Éclairant, sociétal, habile, « Pourquoi tant de politesse » est dévorant de contemporanéité. La résidence Bellevue dévoile ses habitus. L'idiosyncrasie sociologique en gros plan, sans laisser la moindre poussière sous le tapis. D'un réalisme fou, la trame coopère avec les protagonistes. La fiction s'évapore. La stupéfaction de saisir à bras le corps les appartements, chapitre après chapitre où transitent les blessures des vies chaotiques. Harcèlement moral, violences conjugales, emprises d'une masculinité jusqu'au paroxysme. Les murs tremblent. L'écriture lucide n'ignore rien de ce fléau , coups et blessures, regards baissés, pas feutrés dans l'appartement. Ne pas déranger le roi qui dort. Mère solo avec un enfant, père au double langage. le travail, serpent de mer qui se mord la queue. Abattre les cartes, ce n'est pas toi l'élue, c'est moi, je suis un homme. Ne croyez pas aux clichés, ici c'est tellement actif, tellement démonstratif et psychologiquement possible que le livre s'évapore et laisse pénétrer les diktats d'une société abreuvée aux injustices.
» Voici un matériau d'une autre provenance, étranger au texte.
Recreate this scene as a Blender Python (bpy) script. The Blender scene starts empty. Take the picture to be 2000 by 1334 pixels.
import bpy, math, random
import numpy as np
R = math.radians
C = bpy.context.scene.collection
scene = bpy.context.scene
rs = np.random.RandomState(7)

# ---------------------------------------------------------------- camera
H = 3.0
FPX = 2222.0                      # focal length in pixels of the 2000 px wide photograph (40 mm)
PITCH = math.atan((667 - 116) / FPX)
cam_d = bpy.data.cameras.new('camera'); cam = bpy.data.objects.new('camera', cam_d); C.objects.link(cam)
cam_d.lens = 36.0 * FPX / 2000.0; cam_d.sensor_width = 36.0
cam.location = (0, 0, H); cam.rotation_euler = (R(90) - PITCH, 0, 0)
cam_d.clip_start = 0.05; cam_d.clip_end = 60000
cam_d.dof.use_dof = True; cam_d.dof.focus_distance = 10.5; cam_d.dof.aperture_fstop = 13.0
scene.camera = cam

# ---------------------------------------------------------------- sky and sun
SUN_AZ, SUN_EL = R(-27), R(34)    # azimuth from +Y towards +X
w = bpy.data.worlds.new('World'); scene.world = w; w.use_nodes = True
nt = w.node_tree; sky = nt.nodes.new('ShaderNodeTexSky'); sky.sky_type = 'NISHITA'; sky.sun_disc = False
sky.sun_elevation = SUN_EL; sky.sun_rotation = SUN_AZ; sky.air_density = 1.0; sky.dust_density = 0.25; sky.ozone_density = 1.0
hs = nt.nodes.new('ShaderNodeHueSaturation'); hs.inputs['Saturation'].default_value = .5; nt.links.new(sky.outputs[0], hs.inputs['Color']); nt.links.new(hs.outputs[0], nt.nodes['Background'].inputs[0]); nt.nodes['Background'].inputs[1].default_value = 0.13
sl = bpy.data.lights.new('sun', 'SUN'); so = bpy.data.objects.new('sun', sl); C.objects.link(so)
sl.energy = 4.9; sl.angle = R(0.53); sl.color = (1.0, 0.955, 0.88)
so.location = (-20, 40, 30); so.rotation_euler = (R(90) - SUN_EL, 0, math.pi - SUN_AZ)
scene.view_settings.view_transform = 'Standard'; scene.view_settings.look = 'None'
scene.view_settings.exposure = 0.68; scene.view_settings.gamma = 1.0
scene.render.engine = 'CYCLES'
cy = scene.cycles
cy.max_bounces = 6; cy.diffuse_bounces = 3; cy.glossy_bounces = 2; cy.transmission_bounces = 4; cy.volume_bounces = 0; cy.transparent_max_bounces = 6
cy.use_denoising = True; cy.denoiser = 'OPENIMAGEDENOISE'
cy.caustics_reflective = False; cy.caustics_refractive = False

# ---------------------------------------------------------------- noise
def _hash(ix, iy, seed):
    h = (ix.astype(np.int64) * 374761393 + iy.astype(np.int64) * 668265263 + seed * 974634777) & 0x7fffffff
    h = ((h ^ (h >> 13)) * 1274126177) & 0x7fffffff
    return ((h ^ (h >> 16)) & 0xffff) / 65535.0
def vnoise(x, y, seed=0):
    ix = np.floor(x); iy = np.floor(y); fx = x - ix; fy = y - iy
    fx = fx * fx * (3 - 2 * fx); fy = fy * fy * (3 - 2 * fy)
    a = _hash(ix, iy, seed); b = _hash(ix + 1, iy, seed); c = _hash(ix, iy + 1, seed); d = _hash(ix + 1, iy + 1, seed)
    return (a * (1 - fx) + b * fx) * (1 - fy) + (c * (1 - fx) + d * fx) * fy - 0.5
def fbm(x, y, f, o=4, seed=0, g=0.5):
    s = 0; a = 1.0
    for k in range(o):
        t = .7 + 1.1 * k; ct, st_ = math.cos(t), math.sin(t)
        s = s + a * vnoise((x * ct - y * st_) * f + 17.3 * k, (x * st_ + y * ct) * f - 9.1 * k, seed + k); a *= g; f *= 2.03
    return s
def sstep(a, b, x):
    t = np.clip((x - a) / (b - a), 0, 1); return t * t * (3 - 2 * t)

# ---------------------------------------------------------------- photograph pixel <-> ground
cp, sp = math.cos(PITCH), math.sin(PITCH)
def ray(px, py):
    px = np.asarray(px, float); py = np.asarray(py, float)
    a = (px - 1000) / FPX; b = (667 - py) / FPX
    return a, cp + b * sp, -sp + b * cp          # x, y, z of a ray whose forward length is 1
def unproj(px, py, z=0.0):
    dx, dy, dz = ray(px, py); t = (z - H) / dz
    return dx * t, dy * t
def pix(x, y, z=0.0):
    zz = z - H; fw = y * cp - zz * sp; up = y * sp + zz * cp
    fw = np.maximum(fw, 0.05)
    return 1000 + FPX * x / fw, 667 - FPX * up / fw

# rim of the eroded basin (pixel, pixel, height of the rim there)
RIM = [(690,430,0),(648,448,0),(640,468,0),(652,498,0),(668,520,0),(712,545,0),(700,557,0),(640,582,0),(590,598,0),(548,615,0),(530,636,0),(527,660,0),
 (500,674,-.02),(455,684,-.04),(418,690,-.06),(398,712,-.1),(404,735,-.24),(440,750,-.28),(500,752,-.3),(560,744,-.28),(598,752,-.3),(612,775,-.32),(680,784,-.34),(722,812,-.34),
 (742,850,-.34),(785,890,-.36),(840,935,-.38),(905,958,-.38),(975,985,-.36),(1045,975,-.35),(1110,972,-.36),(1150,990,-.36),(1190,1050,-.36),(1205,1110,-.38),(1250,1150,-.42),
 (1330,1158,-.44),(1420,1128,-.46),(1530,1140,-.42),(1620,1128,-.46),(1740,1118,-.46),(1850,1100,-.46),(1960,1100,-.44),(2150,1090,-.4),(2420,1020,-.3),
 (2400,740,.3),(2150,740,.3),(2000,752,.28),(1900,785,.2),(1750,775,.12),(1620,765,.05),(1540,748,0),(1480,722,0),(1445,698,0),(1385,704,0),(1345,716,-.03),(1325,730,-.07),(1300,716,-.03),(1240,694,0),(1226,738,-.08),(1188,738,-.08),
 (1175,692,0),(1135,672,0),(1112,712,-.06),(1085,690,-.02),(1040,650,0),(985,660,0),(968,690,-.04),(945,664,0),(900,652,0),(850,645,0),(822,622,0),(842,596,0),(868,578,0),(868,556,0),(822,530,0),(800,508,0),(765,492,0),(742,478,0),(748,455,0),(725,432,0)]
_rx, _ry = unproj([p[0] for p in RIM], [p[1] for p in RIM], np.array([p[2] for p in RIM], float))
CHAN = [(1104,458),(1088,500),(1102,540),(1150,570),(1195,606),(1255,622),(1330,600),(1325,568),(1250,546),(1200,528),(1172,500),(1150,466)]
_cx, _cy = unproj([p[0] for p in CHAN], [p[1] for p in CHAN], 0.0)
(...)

Dans un appartement, côté ville, un homme, un vétérinaire, le soir violent, aigri, arrogant, violent avec les siens et un dealer caché, jusqu'au jour où. Ne pensez pas à un roman ordinaire. Ici, nous ne sommes pas dans le voyeurisme, dans l'affolement des meurtrissures.
Hélène Lahille est douée. Intuitive, attentive, elle est dans le tremblant de cette résidence Bellevue, celle qui observe, démontre et dénonce. Ce récit est son ombre qui abat les fragilités, les fissures des murs dévorés de méprises, de trahisons et de faux-semblants. Il y a des bouquets d'altruisme, des regards qui protègent. Les combats vifs et les résistances loyales et cruciales. Les surveillances douces qui détournent les spectres de l'irrévocable. Ce roman sociologique est une mise en abîme implacable d'un espace de vie semblable à tant d'autres. Et c'est bien là le problème. La normalité derrière les cloisons endormies. Les vives et cruelles vérités. « Apprendre à toujours se méfier » comme le disait
Prosper Mérimée.
Hélène Lahille délivre ici, un récit d'utilité publique. Une urgence de lecture. Ce passage en pages finales qui est tout aussi important :
Hélène Lahille dit ne pas avoir les codes pour intégrer la voie royale de l'édition. Si, je peux vous dire que si. Ce roman a toute sa place dans les librairies. Une question me taraude combien d'auteurs (es) ainsi ? À méditer.